The microwave technique produces an amazing ear of corn; it offers soft, sweet kernels that easily release from the cob and the flavor is straight corn, it is not diluted or adulterated by the water,  butter, added sugar or salt.  

The critical failure of the microwave method is that only one or two ears may be cooked at a time.  So the question I ask is how do you employ a method similar for the larger quantities of corn?

My solution is to bake the ears in a moderate oven. This allows the available moisture within the ear of corn to gelatinize the starches in the kernel, converting the starches, coaxing the sweet character of the corn.

Preheat your oven to 350F for about 20 minutes.  Place corn cobs, in their husks, on a sheet tray in a single layer (feel free to add as many sheet trays as your oven can handle). Bake for 35 to 45 minutes depending on the size of the corn cobs.  When your able to gently squeeze the cobs remove them from the oven and allow to cool slightly.   

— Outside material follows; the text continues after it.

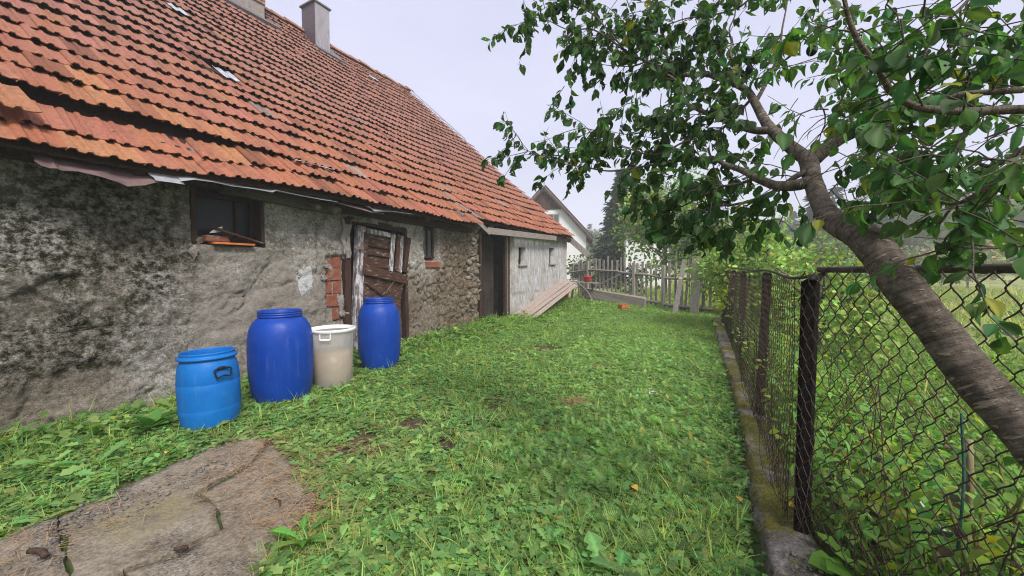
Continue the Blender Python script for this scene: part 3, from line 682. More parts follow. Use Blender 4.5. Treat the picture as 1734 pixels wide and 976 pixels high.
fl = S.build('yarrow_flower', MAT['leaf']); fl.location = p; [MB().tube([(q, -q * .5, -.12), (q * .6, 0, .12)], .0015, 5).build('stem', MAT['stem'], fl) for q in (-.02, .0, .02)]
tag(fl, 'white yarrow flower heads standing in the lawn near the kerb', kind='stuff')
# ------------------------------------------------------------------ the old house
house = thing('old_house', 'long low farmhouse with red tiled roof and crumbling plaster walls', 'house', (-8, 6, 0))
HOFF = np.array([-8, 6, 0.0])
def hpart(o):
    """keep world coordinates under the house's base point"""
    o.parent = house; o.location = Vector(o.location) - Vector(HOFF); return o
TH = math.atan(.875); CT, ST = math.cos(TH), math.sin(TH)
EX, RIDGE_S = .398, 10.43
def roof_off(u, s):
    u, s = np.asarray(u, float), np.asarray(s, float)
    o = .09 * (fbm(u * .45, s * .45, 0, 101, 3) - .5) + .035 * (fbm(u * 1.5, s * 1.2, 0, 103, 2) - .5)
    o = o + (.05 * np.exp(-((u - 3.5) / 1.6) ** 2) - .04 * np.exp(-((u - 6.2) / .8) ** 2) + .05 * sstep(10, 13, u)) * np.exp(-np.maximum(s, 0) / 1.6)
    return o - .10 * np.exp(-((u - 7.5) / 2.5) ** 2) * np.exp(-((s - 5) / 3) ** 2)
def roof_pt(u, s, n=0.0):
    u, s = np.asarray(u, float), np.asarray(s, float); o = roof_off(u, s) + n
    return np.stack([-4.6 - s * CT + o * ST, u + 0 * s, 2.3 + s * ST + o * CT], -1)
us, ss = np.arange(-2.0, 13.06, .25), np.concatenate([[.06], np.arange(.3, RIDGE_S, .35), [RIDGE_S]])
U, Sg = np.meshgrid(us, ss); D = roof_pt(U, np.where(U > 6.95, np.maximum(Sg, .24), Sg), -.028); a, b = D.shape[:2]
D2 = D - .025 * np.array([ST, 0, CT])
idx = np.arange(a * b).reshape(a, b); q = np.stack([idx[:-1, :-1], idx[:-1, 1:], idx[1:, 1:], idx[1:, :-1]], -1).reshape(-1, 4)
rim = np.concatenate([idx[0, :], idx[1:, -1], idx[-1, -2::-1], idx[-2:0:-1, 0]]); nr = np.roll(rim, -1)
roof = hpart(link('roof', np_mesh('roof', np.concatenate([D.reshape(-1, 3), D2.reshape(-1, 3)]), np.concatenate([q, q[:, ::-1] + a * b, np.stack([rim, rim + a * b, nr + a * b, nr], 1)]), MAT['dark_wood'])))
def rpart(o): o.parent = roof; return o            # the roof mesh already carries the house offset

# interlocking clay tiles
def tile_mesh(seed, L=.455, W=.238):
    r = np.random.default_rng(seed)
    xs = np.array([-.012, .0, .014, .040, .058, .098, .112, .136, .150, .190, .215, W]); zs = np.array([.004, .020, .031, .031, .010, .004, .023, .023, .006, .003, .009, .014])
    ys = [0, .03, L]; V = []
    for j, y in enumerate(ys):
        for x, z in zip(xs, zs): V.append((x + r.normal(0, .0012), y + (r.normal(0, .003) if j == 0 else 0), z + (-.007 if j == 0 else 0) + r.normal(0, .0012)))
    n = len(xs)
    for x, z in zip(xs, zs): V.append((x, .004, z - .017))
    F = [(j*n+i, j*n+i+1, (j+1)*n+i+1, (j+1)*n+i) for j in range(2) for i in range(n-1)] + [(3*n+i, 3*n+i+1, i+1, i) for i in range(n-1)]
    V += [(xs[0], L, zs[0] - .02), (xs[-1], L, zs[-1] - .02)]; k = 4 * n
    F += [(3*n, 0, 2*n, k), (n-1, 4*n-1, k+1, 3*n-1)]
    V = np.array(V); return V - np.array([W / 2, 0, 0]), F
TILES = [tile_mesh(i) for i in range(5)]
tile_me = [np_mesh('roof_tile', V, F, MAT['tile']) for V, F in TILES]
rows = int(RIDGE_S / EX) + 1
TL = []
for r_ in range(rows):
    u = -2.0 + .06 * (r_ % 3) + rng.uniform(-.02, .02)
    while u < 12.98:
        s = r_ * EX; far_end = u > 6.93
        if far_end: s += [.20, .13, .07][r_] if r_ < 3 else 0
        lift = .012 + rng.normal(0, .004); drop = 0.0
        if u < 3.2:                                   # the disturbed left eave
            k = sstep(3.2, 1.6, u)
            if r_ == 0: lift += -.01 * k; drop = .05 * k
            if r_ == 1: lift += -.035 * k; s -= .07 * k
            if r_ in (2, 3, 4, 5, 6): lift += [.055, .044, .032, .020, .008][r_ - 2] * k
        hi = .018 if r_ > 4 else .03
        TL.append((u, s, lift + rng.normal(0, .0025 if r_ > 5 else .006), rng.normal(0, hi * .5), rng.normal(0, .012), drop, r_))
        u += .238 * (1 + rng.normal(0, .012))
SKY = [at for at in ()]
GLASS = [(3.37, 5.77), (3.26, 3.24), (9.98, 9.02), (3.40, .71)]             # metal or glass tiles (u, s)
mats, cols, keepT = [], [], []
TILT = math.asin(.062 / .45)
for (u, s, lift, yaw_, roll_, drop, r_) in TL:
    if any(abs(u - a_) < (.14 if i < 3 else .3) and abs(s + .2 - b_) < .2 for i, (a_, b_) in enumerate(GLASS[:3])): continue
    if (5.15 < u < 6.45 and 8.85 < s + .2 < 10.3) or (7.95 < u < 8.62 and 9.15 < s + .2 < 10.4): continue       # chimneys
    p = roof_pt(u, s, lift); ya = np.array([-CT, 0, ST]); na = np.array([ST, 0, CT]); xa = np.array([0, 1.0, 0])
    p1 = roof_pt(u, s + .4, lift) - p; p1 /= np.linalg.norm(p1); p2 = roof_pt(u + .24, s, lift) - p; p2 /= np.linalg.norm(p2)
    na = np.cross(p2, p1); na /= np.linalg.norm(na); ya = p1
    ang = TILT + drop * 1.2; y2 = ya * math.cos(ang) - na * math.sin(ang); n2 = na * math.cos(ang) + ya * math.sin(ang)
    y3 = y2 * math.cos(yaw_) + np.cross(n2, y2) * math.sin(yaw_); x3 = np.cross(y3, n2)
    x4 = x3 * math.cos(roll_) + n2 * math.sin(roll_); n4 = np.cross(x4, y3)
    M4 = np.eye(4); M4[:3, 0], M4[:3, 1], M4[:3, 2], M4[:3, 3] = x4, y3, n4, p + n4 * .058
    mats.append(M4)
    g = sstep(0, 5, s) * .75; base = np.array([.345, .128, .072]) * (1 - g) + np.array([.275, .130, .098]) * g
    base = base * (1 + rng.normal(0, .07)) * np.array([.94, 1.03 + rng.normal(0, .035), 1.08 + rng.normal(0, .06)])
    if rng.uniform() < .05: base = base * .68
    if rng.uniform() < .012: base = np.array([.27, .20, .165]) * rng.uniform(.7, 1.1)
    if u < 2.5 and r_ < 4 and rng.uniform() < .15: base = np.array([.37, .17, .085])
    cols.append(base.clip(.02, .8)); keepT.append((u, s, r_))
mats = np.array(mats); cols = np.array(cols)
cen = mats[:, :3, 3]; dd = (cen - EYE) @ FW; pu = 867 + FOCAL * ((cen - EYE) @ RT) / dd; pv = 488 - FOCAL * ((cen - EYE) @ UPV) / dd
area = np.where((dd > .3) & (pu > -40) & (pu < 1000) & (pv > -40) & (pv < 460), 1 / dd ** 2, 0)
order = np.argsort(-area); single = set(order[:300].tolist())
for i in order[:300]:
    o = link('roof_tile', tile_me[i % 5]); rpart(o); o.matrix_local = Matrix(mats[i].tolist()); o.color = (*cols[i], 1)
V, F, C, nV = [], [], [], 0
for i in range(len(mats)):
    if i in single: continue
    tv, tf = TILES[i % 5]; V.append(tv @ mats[i][:3, :3].T + mats[i][:3, 3]); F += [tuple(k + nV for k in f) for f in tf]; C.append(np.repeat(cols[i][None], len(tv), 0)); nV += len(tv)
o = rpart(link('roof_tile_rows', np_mesh('roof_tile_rows', np.concatenate(V), F, MAT['tile_mass'], col=np.concatenate(C)))); o['kind'] = 'stuff'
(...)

To serve slice the bottom stalk off the cob then split the top in two and pull down  the best part of this is that the silks come right off with the husks, no loose strands to deal with or pick up after (genius).  For a large party serve the cobs in theis husks, they will stay warm for at least 30 minutes and allows your guests to share in the work of cleaning the cobs. 

The corn will also be great cold, as part of a salad, as a garnish to pasta, pizza or as just straight corn with butter.

I hope this method works for you as it is an amazingly efficient way to put up corn for the winter months.